## start

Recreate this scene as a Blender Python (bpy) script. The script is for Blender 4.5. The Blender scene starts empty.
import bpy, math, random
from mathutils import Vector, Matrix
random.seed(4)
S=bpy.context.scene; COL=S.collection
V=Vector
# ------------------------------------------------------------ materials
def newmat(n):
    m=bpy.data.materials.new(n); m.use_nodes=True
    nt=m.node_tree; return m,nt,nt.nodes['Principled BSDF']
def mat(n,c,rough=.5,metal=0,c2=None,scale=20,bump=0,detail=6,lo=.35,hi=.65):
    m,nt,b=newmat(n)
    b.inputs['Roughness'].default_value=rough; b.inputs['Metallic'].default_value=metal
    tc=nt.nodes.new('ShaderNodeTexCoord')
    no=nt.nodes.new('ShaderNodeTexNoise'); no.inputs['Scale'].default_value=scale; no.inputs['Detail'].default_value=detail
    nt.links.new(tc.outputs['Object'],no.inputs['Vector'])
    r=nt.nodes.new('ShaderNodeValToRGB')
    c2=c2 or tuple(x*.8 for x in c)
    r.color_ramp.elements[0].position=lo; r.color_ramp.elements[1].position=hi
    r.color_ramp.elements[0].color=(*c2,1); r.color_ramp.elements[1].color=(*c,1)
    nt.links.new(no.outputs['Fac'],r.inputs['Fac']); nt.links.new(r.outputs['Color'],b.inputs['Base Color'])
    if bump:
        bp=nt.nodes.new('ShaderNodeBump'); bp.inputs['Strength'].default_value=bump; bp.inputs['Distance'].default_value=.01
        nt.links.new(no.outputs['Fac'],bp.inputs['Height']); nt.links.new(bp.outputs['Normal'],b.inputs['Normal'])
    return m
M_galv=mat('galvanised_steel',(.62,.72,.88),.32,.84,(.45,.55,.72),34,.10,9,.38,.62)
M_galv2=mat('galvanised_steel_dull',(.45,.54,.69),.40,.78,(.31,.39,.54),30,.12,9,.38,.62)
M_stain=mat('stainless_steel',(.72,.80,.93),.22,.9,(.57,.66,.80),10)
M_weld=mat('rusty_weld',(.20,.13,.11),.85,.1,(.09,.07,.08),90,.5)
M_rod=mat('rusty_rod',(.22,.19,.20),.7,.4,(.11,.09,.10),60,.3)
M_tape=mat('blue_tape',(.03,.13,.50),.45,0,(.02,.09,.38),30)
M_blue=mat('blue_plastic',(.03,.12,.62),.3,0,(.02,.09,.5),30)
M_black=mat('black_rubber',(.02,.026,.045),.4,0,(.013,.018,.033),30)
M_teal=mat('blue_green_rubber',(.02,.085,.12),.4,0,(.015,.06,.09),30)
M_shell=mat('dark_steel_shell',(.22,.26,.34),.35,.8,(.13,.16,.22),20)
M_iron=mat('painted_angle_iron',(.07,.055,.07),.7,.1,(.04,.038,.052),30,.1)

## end

Transcribe every line of the data, exactly as it stands.

Response
Recreate this scene as a Blender Python (bpy) script. The script is for Blender 4.5. The Blender scene starts empty.
import bpy, math, random
from mathutils import Vector, Matrix
random.seed(4)
S=bpy.context.scene; COL=S.collection
V=Vector
# ------------------------------------------------------------ materials
def newmat(n):
    m=bpy.data.materials.new(n); m.use_nodes=True
    nt=m.node_tree; return m,nt,nt.nodes['Principled BSDF']
def mat(n,c,rough=.5,metal=0,c2=None,scale=20,bump=0,detail=6,lo=.35,hi=.65):
    m,nt,b=newmat(n)
    b.inputs['Roughness'].default_value=rough; b.inputs['Metallic'].default_value=metal
    tc=nt.nodes.new('ShaderNodeTexCoord')
    no=nt.nodes.new('ShaderNodeTexNoise'); no.inputs['Scale'].default_value=scale; no.inputs['Detail'].default_value=detail
    nt.links.new(tc.outputs['Object'],no.inputs['Vector'])
    r=nt.nodes.new('ShaderNodeValToRGB')
    c2=c2 or tuple(x*.8 for x in c)
    r.color_ramp.elements[0].position=lo; r.color_ramp.elements[1].position=hi
    r.color_ramp.elements[0].color=(*c2,1); r.color_ramp.elements[1].color=(*c,1)
    nt.links.new(no.outputs['Fac'],r.inputs['Fac']); nt.links.new(r.outputs['Color'],b.inputs['Base Color'])
    if bump:
        bp=nt.nodes.new('ShaderNodeBump'); bp.inputs['Strength'].default_value=bump; bp.inputs['Distance'].default_value=.01
        nt.links.new(no.outputs['Fac'],bp.inputs['Height']); nt.links.new(bp.outputs['Normal'],b.inputs['Normal'])
    return m
M_galv=mat('galvanised_steel',(.62,.72,.88),.32,.84,(.45,.55,.72),34,.10,9,.38,.62)
M_galv2=mat('galvanised_steel_dull',(.45,.54,.69),.40,.78,(.31,.39,.54),30,.12,9,.38,.62)
M_stain=mat('stainless_steel',(.72,.80,.93),.22,.9,(.57,.66,.80),10)
M_weld=mat('rusty_weld',(.20,.13,.11),.85,.1,(.09,.07,.08),90,.5)
M_rod=mat('rusty_rod',(.22,.19,.20),.7,.4,(.11,.09,.10),60,.3)
M_tape=mat('blue_tape',(.03,.13,.50),.45,0,(.02,.09,.38),30)
M_blue=mat('blue_plastic',(.03,.12,.62),.3,0,(.02,.09,.5),30)
M_black=mat('black_rubber',(.02,.026,.045),.4,0,(.013,.018,.033),30)
M_teal=mat('blue_green_rubber',(.02,.085,.12),.4,0,(.015,.06,.09),30)
M_shell=mat('dark_steel_shell',(.22,.26,.34),.35,.8,(.13,.16,.22),20)
M_iron=mat('painted_angle_iron',(.07,.055,.07),.7,.1,(.04,.038,.052),30,.1)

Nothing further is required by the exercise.